Posted by Danielle Duncan in Science and Society - Best on Friday, November 12, 2010 at 8:00 am

Evolution of Obedience

  Think 81 years ago, on the island of Bathurst off the coast of Australia Indigenous Australians hunting and gathering, daily struggling to survive.  As a child you a born into poverty, famine, and danger, dealing with animals and an environment that could take your life.  In your first few years, all you know is your family, your mother, who birthed you, your father who protects you, and your elders who support you, who else would know better how to survive.  Underneath these selection pressures, children who would not obey, would die, so obedience as a trait survived. 

            Other hostile environments in different areas instill obedience to a degree of loyalty, trust and brotherhood.  In war torn areas children are recruited from young to join rebel militia.  They pillage through villages stealing people’s children, killing children who seize to obey.  Obedience is pounded into their mind from young, and if that trait does not sustain, eventually the child will be killed.

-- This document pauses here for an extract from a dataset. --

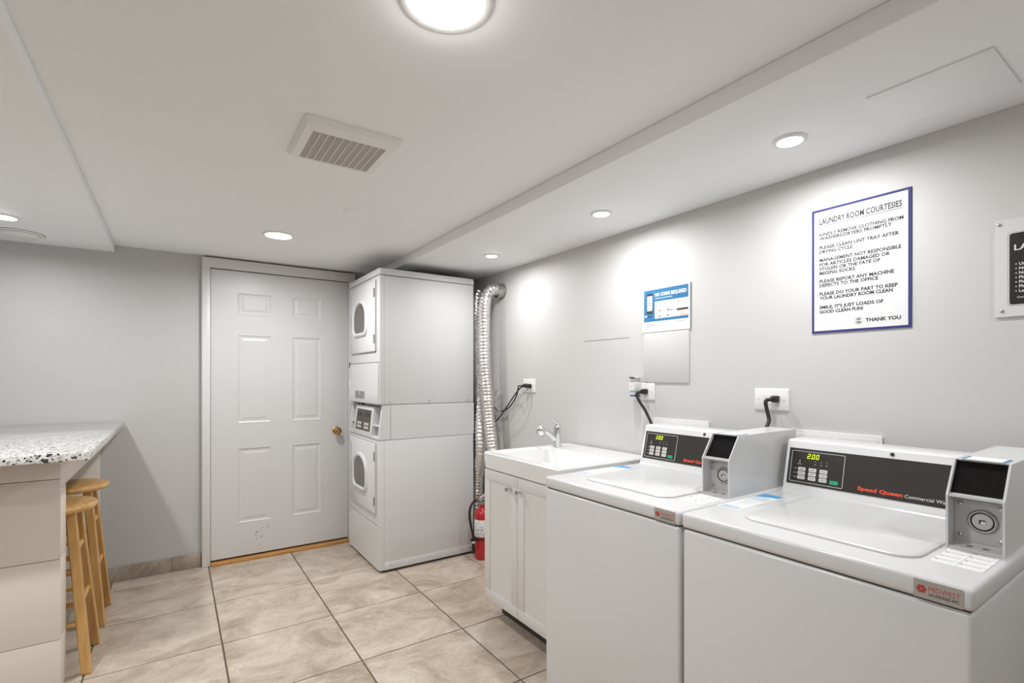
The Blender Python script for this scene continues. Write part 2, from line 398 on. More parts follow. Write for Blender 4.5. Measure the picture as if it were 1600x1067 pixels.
# ------------------------------------------------------------------ bar counter
CX = -.393
t = thing('bar_counter', 'beige panelled bar counter with speckled granite top along back wall', 'counter', (CX, 2.76, 0))
def rel(t, bm):
    bmesh.ops.translate(bm, verts=bm.verts[:], vec=-Vector(t.location)); return bm
def rbox(name, m, t, *a, **k): return obj(name, rel(t, B(box, *a, **k)), m, t)
rbox('countertop', 'granite', t, XL + .002, -.270, 2.492, YB - .015, .990, 1.025, bev=.006)
rbox('wall_core', 'seam', t, XL + .002, CX - .004, 2.764, 2.876, .001, .986)
zs = [.002, .222, .555, .888, .989]
for a, b in zip(zs, zs[1:]):
    rbox('front_panel', 'beige', t, XL + .003, CX, 2.757, 2.766, a + .0012, b - .0012, bev=.001)
for a, b in zip([.002, .222, .555, .850], [.222, .555, .850, .989]):
    rbox('end_panel', 'beige', t, CX - .009, CX - .0005, 2.7665, 2.878, a + .0012, b - .0012, bev=.001)
rbox('rear_panel', 'beige', t, XL + .003, CX, 2.876, 2.880, .002, .85)
rbox('apron', 'beige', t, CX - .022, CX, 2.879, YB - .035, .850, .989, bev=.001)
rbox('wall_panel', 'beige', t, XL + .003, CX + .003, YB - .034, YB - .014, .002, .989, bev=.001)

# ------------------------------------------------------------------ bar stools
def make_stool():
    t = thing('bar_stool', '', 'stool', (0, 0, 0), group='wooden bar stools')
    obj('seat', B(lathe, [(.150, .706), (.163, .709), (.170, .718), (.170, .727), (.164, .736), (.150, .740), (.08, .741), (0, .7405)], n=48), 'wood', t)
    top, bot = .085, .147
    def at(sx, sy, z):
        k = bot + (top - bot) * z / .706; return Vector((sx * k, sy * k, z))
    for sx in (-1, 1):
        for sy in (-1, 1):
            bm = bmesh.new(); h = .0185; loops = []
            for z in (.001, .008, .706):
                c = at(sx, sy, z); q = h - (.004 if z < .005 else 0)
                loops.append([Vector((c.x + a, c.y + b, z)) for a, b in ((-q, -q + .004), (-q + .004, -q), (q - .004, -q), (q, -q + .004), (q, q - .004), (q - .004, q), (-q + .004, q), (-q, q - .004))])
            loft(bm, loops); obj('leg', bm, 'wood', t, smooth=30)
    for z in (.30, .53):
        for sx in (-1, 1): obj('rung', B(cyl, at(sx, -1, z), at(sx, 1, z), .0115), 'wood', t)
    for z in (.22, .45):
        for sy in (-1, 1): obj('rung', B(cyl, at(-1, sy, z), at(1, sy, z), .0115), 'wood', t)
    return t
s1 = make_stool(); s1.location = (-.470, 3.023, 0); s1['label'] = 'honey-coloured wooden bar stool under counter, nearer to the camera'
s2 = copy_tree(s1); s2.location = (-.468, 3.527, 0); s2['label'] = 'honey-coloured wooden bar stool under counter, nearer to the back wall'

# ------------------------------------------------------------------ stacked dryers
DX, DY, DW, DD = 1.125, 3.228, .685, .720
t = thing('stacked_dryer', 'tall white stack of two commercial dryers beside the door', 'dryer', (DX, DY, 0))
def side(z0, z1, name): return pbox(name, 'dryer', t, .0, DD, 0, DW, z0, z1, bev=.008, seg=3)
pbox('plinth', 'seam', t, .03, DD - .01, .01, DW - .01, 0, .03)
side(.016, .8875, 'lower_cabinet')
side(1.1245, 1.9945, 'upper_cabinet')
obj('top_cover', B(loft, [rrect(-.006, DD + .004, -.006, DW + .006, .018, z) if z < 2.033 else rrect(0, DD - .002, 0, DW, .014, z) for z in (1.997, 2.030, 2.0395)]), 'dryer', t)
# middle control section: side walls lean back at the front
prof = [(.012, .890), (.035, 1.122), (DD, 1.122), (DD, .890)]
pr2 = [(-.004, .890), (.022, 1.122), (.06, 1.122), (.06, .890)]
bm = bmesh.new(); prism(bm, [(.075, .889), (.075, 1.123), (DD, 1.123), (DD, .889)], 0, DW); obj('control_cabinet', bm, 'dryer', t)
for a, b in ((0, .03), (DW - .03, DW)):
    bm = bmesh.new(); prism(bm, [(-.004, .890), (.022, 1.122), (.077, 1.122), (.077, .890)], a, b); obj('control_cheek', bm, 'dryer', t)
cm = frame((-.004, DW, .890), (0, -1, 0), (.026, 0, .232))        # plane of the sloping control front: u to the right, v up
bm = bmesh.new(); box(bm, .125, .525, .004, .214, -.06, .004, bev=.004, mtx=cm); obj('control_bezel', bm, 'dryer', t)
bm = bmesh.new(); box(bm, .03, DW - .03, .0, .018, -.06, .002, bev=.002, mtx=cm); obj('control_sill', bm, 'dryer', t)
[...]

            Even as adults in a modern society obedience to authority prospers.  When you disobey the law, you go to jail, loose connections with the world, and are unable to procreate with the opposite sex.  Adults, who don’t obey the “rules” loose their job, loose their house and suffer fines and penalties, which are unpleasant. 

 

Future Questions?

If the government becomes lenient with there laws will that create more disobedient children?

Does being disobedient or rebellious make you more attractable?

 

Citations

Dahlman, Christian. "The Difference between Obedience Assumed and Obedience Accepted." Ratio Juris22.2 (2009): 187-196. Advanced Placement Source. EBSCO. Web. 12 Nov. 2010.

 

Passini, Stefano, and Davide Morselli. "The obedience–disobedience dynamic and the role of responsibility." Journal of Community & Applied Social Psychology 20.1 (2010): 1-14. Advanced Placement Source. EBSCO. Web. 12 Nov. 2010.

 

Walcott, Damon Muir, Pat Cerundolo, and James C. Beck. "Current analysis of the Tarasoff duty: an evolution towards the limitation of the duty to protect." Behavioral Sciences & the Law 19.3 (2001): 325-343. Advanced Placement Source. EBSCO. Web. 12 Nov. 2010.